§ **GIVEN TASK**
Every line must be returned precisely as it is written.
────
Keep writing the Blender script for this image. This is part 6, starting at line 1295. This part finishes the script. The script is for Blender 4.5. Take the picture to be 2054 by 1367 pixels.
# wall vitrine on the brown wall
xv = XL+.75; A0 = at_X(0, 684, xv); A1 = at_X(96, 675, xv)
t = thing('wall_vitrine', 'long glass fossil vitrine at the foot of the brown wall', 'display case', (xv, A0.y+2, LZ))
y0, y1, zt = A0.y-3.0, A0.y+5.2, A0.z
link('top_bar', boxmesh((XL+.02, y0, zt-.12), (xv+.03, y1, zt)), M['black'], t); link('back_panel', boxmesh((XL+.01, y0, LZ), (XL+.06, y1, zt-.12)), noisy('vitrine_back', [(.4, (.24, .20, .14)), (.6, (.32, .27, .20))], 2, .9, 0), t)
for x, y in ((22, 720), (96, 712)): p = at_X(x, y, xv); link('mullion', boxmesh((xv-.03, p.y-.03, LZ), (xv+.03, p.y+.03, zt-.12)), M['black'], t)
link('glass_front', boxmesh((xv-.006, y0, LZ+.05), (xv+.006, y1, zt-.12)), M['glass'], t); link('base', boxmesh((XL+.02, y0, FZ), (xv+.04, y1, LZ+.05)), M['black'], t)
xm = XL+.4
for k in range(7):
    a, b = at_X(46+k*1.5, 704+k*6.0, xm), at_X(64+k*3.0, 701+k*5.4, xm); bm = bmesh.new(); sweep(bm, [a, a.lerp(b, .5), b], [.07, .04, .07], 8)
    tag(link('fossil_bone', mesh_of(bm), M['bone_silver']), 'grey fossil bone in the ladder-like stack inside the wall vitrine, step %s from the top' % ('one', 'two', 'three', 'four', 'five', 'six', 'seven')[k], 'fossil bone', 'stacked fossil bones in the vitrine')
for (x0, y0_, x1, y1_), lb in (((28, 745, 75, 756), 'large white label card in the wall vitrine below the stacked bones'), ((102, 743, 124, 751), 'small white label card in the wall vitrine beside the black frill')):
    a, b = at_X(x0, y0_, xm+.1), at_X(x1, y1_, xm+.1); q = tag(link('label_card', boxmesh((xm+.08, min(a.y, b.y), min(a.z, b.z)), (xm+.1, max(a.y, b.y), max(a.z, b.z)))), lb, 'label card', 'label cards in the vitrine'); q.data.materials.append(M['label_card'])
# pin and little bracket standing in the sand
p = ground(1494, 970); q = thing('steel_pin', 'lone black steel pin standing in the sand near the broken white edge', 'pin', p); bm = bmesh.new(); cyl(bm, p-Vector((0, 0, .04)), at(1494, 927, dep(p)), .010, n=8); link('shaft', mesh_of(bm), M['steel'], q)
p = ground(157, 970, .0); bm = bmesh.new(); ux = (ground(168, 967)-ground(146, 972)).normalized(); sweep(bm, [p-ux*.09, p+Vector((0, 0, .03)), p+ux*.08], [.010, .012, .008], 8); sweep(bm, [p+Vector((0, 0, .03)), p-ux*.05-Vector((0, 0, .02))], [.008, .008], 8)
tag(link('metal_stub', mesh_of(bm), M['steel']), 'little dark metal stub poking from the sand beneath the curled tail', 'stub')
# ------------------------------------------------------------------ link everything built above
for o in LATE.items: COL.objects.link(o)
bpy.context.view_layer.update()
────
§ **RESULT FOR THIS TASK**
Keep writing the Blender script for this image. This is part 6, starting at line 1295. This part finishes the script. The script is for Blender 4.5. Take the picture to be 2054 by 1367 pixels.
# wall vitrine on the brown wall
xv = XL+.75; A0 = at_X(0, 684, xv); A1 = at_X(96, 675, xv)
t = thing('wall_vitrine', 'long glass fossil vitrine at the foot of the brown wall', 'display case', (xv, A0.y+2, LZ))
y0, y1, zt = A0.y-3.0, A0.y+5.2, A0.z
link('top_bar', boxmesh((XL+.02, y0, zt-.12), (xv+.03, y1, zt)), M['black'], t); link('back_panel', boxmesh((XL+.01, y0, LZ), (XL+.06, y1, zt-.12)), noisy('vitrine_back', [(.4, (.24, .20, .14)), (.6, (.32, .27, .20))], 2, .9, 0), t)
for x, y in ((22, 720), (96, 712)): p = at_X(x, y, xv); link('mullion', boxmesh((xv-.03, p.y-.03, LZ), (xv+.03, p.y+.03, zt-.12)), M['black'], t)
link('glass_front', boxmesh((xv-.006, y0, LZ+.05), (xv+.006, y1, zt-.12)), M['glass'], t); link('base', boxmesh((XL+.02, y0, FZ), (xv+.04, y1, LZ+.05)), M['black'], t)
xm = XL+.4
for k in range(7):
    a, b = at_X(46+k*1.5, 704+k*6.0, xm), at_X(64+k*3.0, 701+k*5.4, xm); bm = bmesh.new(); sweep(bm, [a, a.lerp(b, .5), b], [.07, .04, .07], 8)
    tag(link('fossil_bone', mesh_of(bm), M['bone_silver']), 'grey fossil bone in the ladder-like stack inside the wall vitrine, step %s from the top' % ('one', 'two', 'three', 'four', 'five', 'six', 'seven')[k], 'fossil bone', 'stacked fossil bones in the vitrine')
for (x0, y0_, x1, y1_), lb in (((28, 745, 75, 756), 'large white label card in the wall vitrine below the stacked bones'), ((102, 743, 124, 751), 'small white label card in the wall vitrine beside the black frill')):
    a, b = at_X(x0, y0_, xm+.1), at_X(x1, y1_, xm+.1); q = tag(link('label_card', boxmesh((xm+.08, min(a.y, b.y), min(a.z, b.z)), (xm+.1, max(a.y, b.y), max(a.z, b.z)))), lb, 'label card', 'label cards in the vitrine'); q.data.materials.append(M['label_card'])
# pin and little bracket standing in the sand
p = ground(1494, 970); q = thing('steel_pin', 'lone black steel pin standing in the sand near the broken white edge', 'pin', p); bm = bmesh.new(); cyl(bm, p-Vector((0, 0, .04)), at(1494, 927, dep(p)), .010, n=8); link('shaft', mesh_of(bm), M['steel'], q)
p = ground(157, 970, .0); bm = bmesh.new(); ux = (ground(168, 967)-ground(146, 972)).normalized(); sweep(bm, [p-ux*.09, p+Vector((0, 0, .03)), p+ux*.08], [.010, .012, .008], 8); sweep(bm, [p+Vector((0, 0, .03)), p-ux*.05-Vector((0, 0, .02))], [.008, .008], 8)
tag(link('metal_stub', mesh_of(bm), M['steel']), 'little dark metal stub poking from the sand beneath the curled tail', 'stub')
# ------------------------------------------------------------------ link everything built above
for o in LATE.items: COL.objects.link(o)
bpy.context.view_layer.update()